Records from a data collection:
--- --- ---

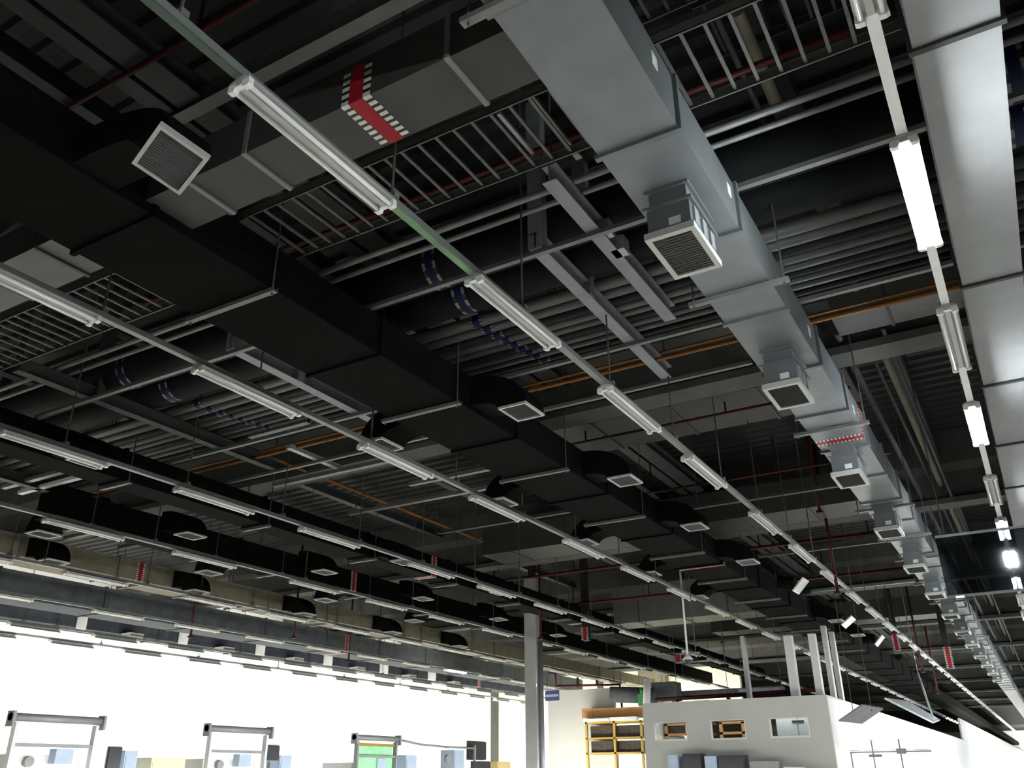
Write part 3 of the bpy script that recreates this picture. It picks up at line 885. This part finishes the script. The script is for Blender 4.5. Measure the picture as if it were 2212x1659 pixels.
# booth with three windows
FX0, FX1, FY, FZ = -10.92, -5.35, 26.6, 2.0
WIN = [(-10.58, -9.52, 0.98, 1.47), (-8.80, -7.74, 0.97, 1.45), (-7.04, -5.93, 0.98, 1.49)]
mb = MB()
mb.box(FX0, FX1, FY, FY + 0.12, 1.5, FZ).box(FX0, FX1, FY, FY + 0.12, -1.6, 0.96)
xs = [FX0] + [v for w in WIN for v in w[:2]] + [FX1]
for k in range(0, len(xs), 2):
    mb.box(xs[k], xs[k + 1], FY, FY + 0.12, 0.96, 1.5)
struct('wall_booth_front', mb, 'booth_wall', 'grey front wall of the booth with three windows')
struct('wall_booth_side', MB().box(FX1 - 0.12, FX1, FY + 0.12, 189.6, -1.6, FZ).box(FX1, FX1 + 0.03, FY - 0.01, FY + 0.1, -1.6, FZ + 0.02), 'booth_side', 'long white side wall of the booth')
struct('wall_line_side', MB().box(FX1 - 0.10, FX1 + 0.02, 68, 189.6, FZ, 3.4), 'booth_side', 'taller white wall continuing past the booth')
struct('wall_booth_end', MB().box(FX0, FX0 + 0.12, FY + 0.12, 48, -1.6, FZ), 'booth_wall')
struct('ceiling_booth', MB().box(FX0, FX1, FY, 189.6, FZ, FZ + 0.06), 'booth_wall')
for i, (a, b, z0, z1) in enumerate(WIN):
    w = thing('window_%d' % (i + 1), None, None, (a, FY, z0))
    w['kind'] = 'structure'
    W, Hh = b - a, 1.5 - z0
    MB().box(0, W, -0.02, 0.10, -0.02, 0.03).box(0, W, -0.02, 0.10, Hh - 0.03, Hh).box(0, 0.03, -0.02, 0.1, 0.03, Hh - 0.03).box(W - 0.03, W, -0.02, 0.1, 0.03, Hh - 0.03).build('window_frame', 'booth_side', w)
    MB().box(0.03, W - 0.03, 0.03, 0.04, 0.03, Hh - 0.03).build('pane', 'window_glass', w)
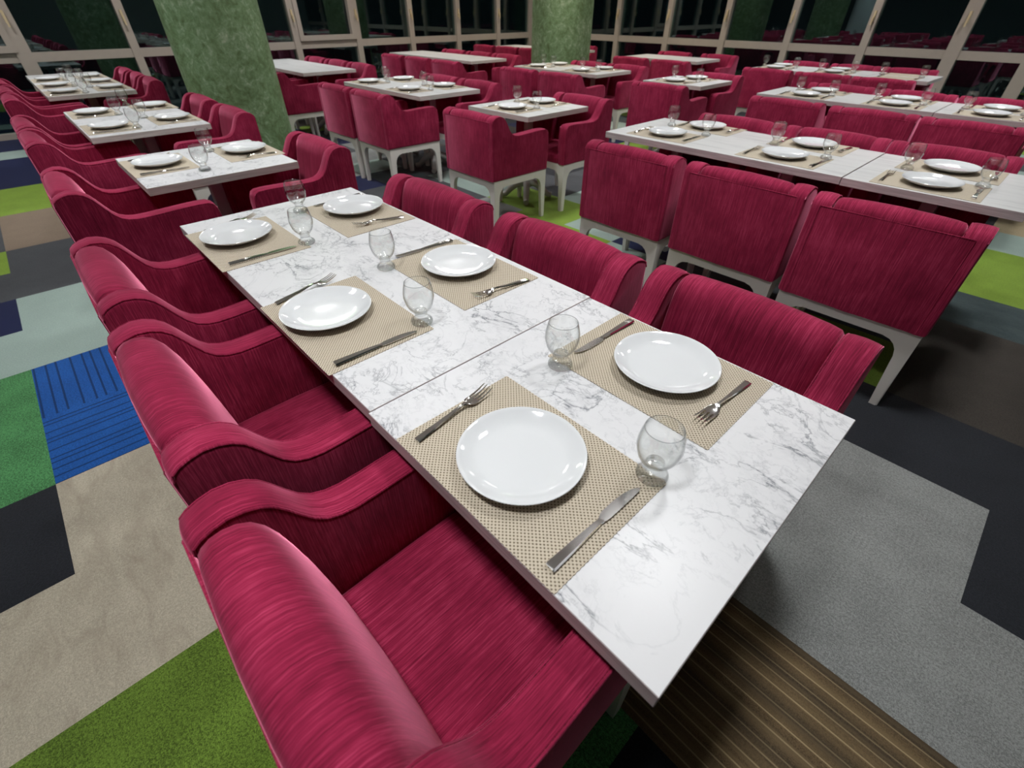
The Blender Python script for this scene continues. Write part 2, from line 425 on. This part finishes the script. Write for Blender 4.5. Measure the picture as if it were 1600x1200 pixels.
def pillar(label, x, y, r, mat=PILLAR, group='green round pillars'):
    m = bmesh.new(); lathe(m, [(0, 0), (r, 0), (r, 0.8), (r, 1.6), (r, 2.4), (r, CEIL), (0, CEIL)], 72)
    o = link_mesh('pillar', m, mat, smooth=40); o.location = (x, y, 0)
    return tag(o, label, 'pillar', group)
pillar('wide round green pillar with sponged plaster, rising between left tables and windows', -6.31, 1.83, 0.45)
pillar('round green pillar farther back, standing in the middle before the window corner', -6.32, 7.02, 0.48)
pillar('slim plain white pillar beside the left rows, seen mirrored in the right windows', -6.35, -1.5, 0.36, m_paint('pale_blue_white', (0.62, 0.70, 0.72), 0.6), None)

for px in (-8.4, -5.8, -3.2, -0.6):
    for py in (-0.25, 1.95, 4.2, 6.5, 8.8):
        t = thing('ceiling_light', 'square white light panel set in the ceiling', 'ceiling light', 'ceiling light panels', (px, py, CEIL-.03))
        m = bmesh.new()
        for q in ((-.2, .2, -.2, -.18), (-.2, .2, .18, .2), (-.2, -.18, -.18, .18), (.18, .2, -.18, .18)): box(m, *q, 0, .03)
        link_mesh('frame', m, LACQUER, t)
        m = bmesh.new(); box(m, -.18, .18, -.18, .18, .008, .028); link_mesh('diffuser', m, DIFFUSER, t)
        ld = bpy.data.lights.new('panel_light', 'AREA'); ld.shape = 'SQUARE'; ld.size = .36; ld.energy = PANEL_POWER; ld.color = (1.0, .88, .72) if px < -5 and py > 5 else (.965, .985, 1.0); ld.spread = math.radians(PANEL_SPREAD)
        lo = bpy.data.objects.new('panel_light', ld); COL.objects.link(lo); lo.parent = t; lo.location = (0, 0, .002)

# ------------------------------------------------------------------ armchair
HW, HD = 0.30, 0.29
def build_chair():
    t = thing('armchair', '', 'chair', 'magenta velvet armchairs')
    Y0 = -HD
    arm = [(-.010, .388), (.58, .388), (.586, .50), (.585, .62), (.580, .655), (.568, .678), (.548, .688), (.50, .690), (.43, .688), (.36, .685), (.29, .682), (.245, .682), (.215, .687), (.19, .698),
           (.170, .718), (.153, .745), (.138, .772), (.122, .797), (.104, .813), (.082, .823), (.055, .827), (.030, .822), (.010, .814), (-.004, .803), (-.010, .785)]
    arm = [(y+Y0, z) for y, z in arm]
    for s in (-1, 1):
        m = bmesh.new(); c = s*(HW-.04)
        loft(m, arm, [(c-.040, .016), (c-.0385, .008), (c-.034, .002), (c-.026, 0), (c, -.0015), (c+.026, 0), (c+.034, .002), (c+.0385, .008), (c+.040, .016)])
        for e in (-1, 1):      # seam cord along both top edges
            path = [(c+e*.0372, q[0], q[1]) for q in inset2d(arm, .0042)[2:]]
            tube(m, path, .0026, 6)
        link_mesh('armrest', m, VELVET, t, 38)
    back = [(-.006, .392), (.158, .392), (.152, .48), (.143, .56), (.132, .64), (.121, .70), (.110, .75), (.098, .785), (.083, .810), (.064, .823), (.042, .827), (.022, .824), (.006, .814), (-.003, .803), (-.006, .790)]
    back = [(y+Y0, z) for y, z in back]
    m = bmesh.new()
    loft(m, back, [(-.219, .022), (-.216, .012), (-.208, .004), (-.18, .0), (-.1, -.004), (0, -.006), (.1, -.004), (.18, 0), (.208, .004), (.216, .012), (.219, .022)])
    link_mesh('backrest', m, VELVET, t, 40)
    m = bmesh.new()
    pan = [(-.0125+Y0, .388), (-.003+Y0, .388), (-.003+Y0, .784), (-.005+Y0, .790), (-.0105+Y0, .790), (-.0125+Y0, .785)]
    loft(m, pan, [(-.266, .004), (-.262, .001), (0, 0), (.262, .001), (.266, .004)])
    for x in (-.262, .262): tube(m, [(x, -.0112+Y0, .392), (x, -.0112+Y0, .786)], .0026, 6)
    tube(m, [(-.262, -.0098+Y0, .7885), (.262, -.0098+Y0, .7885)], .0026, 6)
    link_mesh('back_panel', m, VELVET, t, 40)
    seat = [(.13, .388), (.574, .388), (.580, .42), (.578, .440), (.566, .456), (.545, .463), (.45, .468), (.34, .470), (.23, .468), (.13, .464)]
    seat = [(y+Y0, z) for y, z in seat]
    m = bmesh.new()
    loft(m, seat, [(-.2195, .016), (-.215, .008), (-.205, .003), (-.12, 0), (0, -.002), (.12, 0), (.205, .003), (.215, .008), (.2195, .016)])
    link_mesh('seat', m, VELVET, t, 40)
    m = bmesh.new(); ax, ay = .2885, .2835
    for q in ((-ax, ax, -ay, -ay+.026), (-ax, ax, ay-.026, ay), (-ax, -ax+.026, -ay+.026, ay-.026), (ax-.026, ax, -ay+.026, ay-.026)): box(m, *q, .335, .3875)
    link_mesh('frame', m, LACQUER, t)
    prof = [(0, .386), (.005, 0), (.034, 0), (.048, .20), (.052, .26), (.060, .29), (.074, .312), (.095, .328), (.125, .3355), (.125, .386)]
    for sx in (-1, 1):
        for sy in (-1, 1):
            m = bmesh.new()
            prism(m, [(sx*(.290-a), z) for a, z in prof], 'y', sy*.285, sy*.256)
            prism(m, [(sy*(.285-a), z) for a, z in prof], 'x', sx*.290, sx*.261)
            link_mesh('leg', m, LACQUER, t)
    return t
chair0 = build_chair(); chair_used = [False]
def place_chair(cx, rear, side, label, rz=None):
    """side -1: sits on the -y side of its table and faces +y; +1: the other way. rear is the y of the back"""
    y = rear+HD if side < 0 else rear-HD
    r = (0 if side < 0 else PI) + (random.uniform(-.02, .02) if rz is None else rz)
    if not chair_used[0]:
        chair_used[0] = True; chair0.location = (cx, y, 0); chair0.rotation_euler = (0, 0, r); chair0['label'] = label; return chair0
    return dup(chair0, label, (cx, y, 0), r)

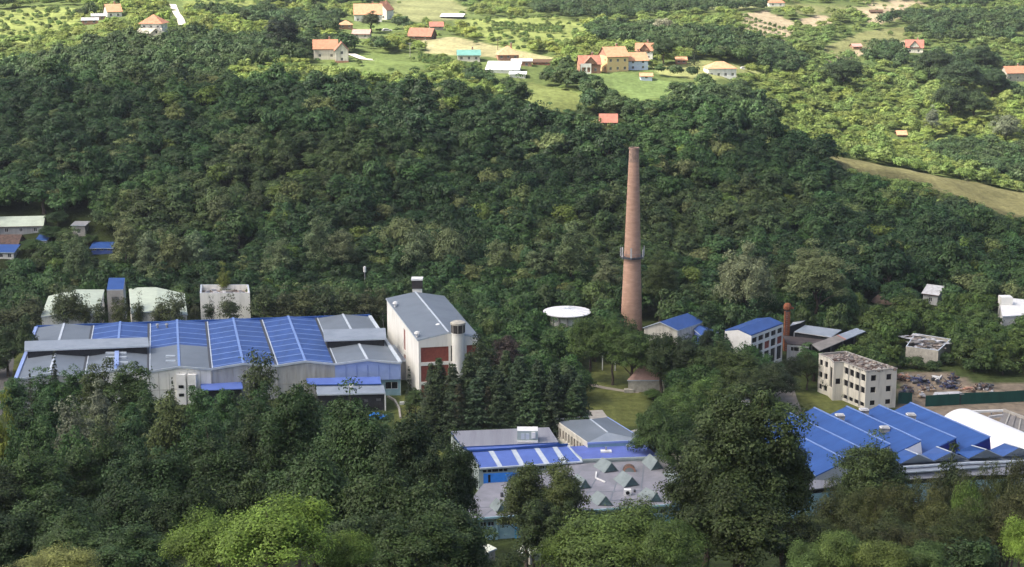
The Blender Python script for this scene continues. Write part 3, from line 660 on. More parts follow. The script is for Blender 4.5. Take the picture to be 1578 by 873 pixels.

--- --- ---

Every line that holds the string "Write" should be returned.

> _Task answer_
Write part 3 of the bpy script that recreates this picture. It picks up at line 885. This part finishes the script. The script is for Blender 4.5. Measure the picture as if it were 2212x1659 pixels.
The Blender Python script for this scene continues. Write part 2, from line 425 on. This part finishes the script. Write for Blender 4.5. Measure the picture as if it were 1600x1200 pixels.
The Blender Python script for this scene continues. Write part 3, from line 660 on. More parts follow. The script is for Blender 4.5. Take the picture to be 1578 by 873 pixels.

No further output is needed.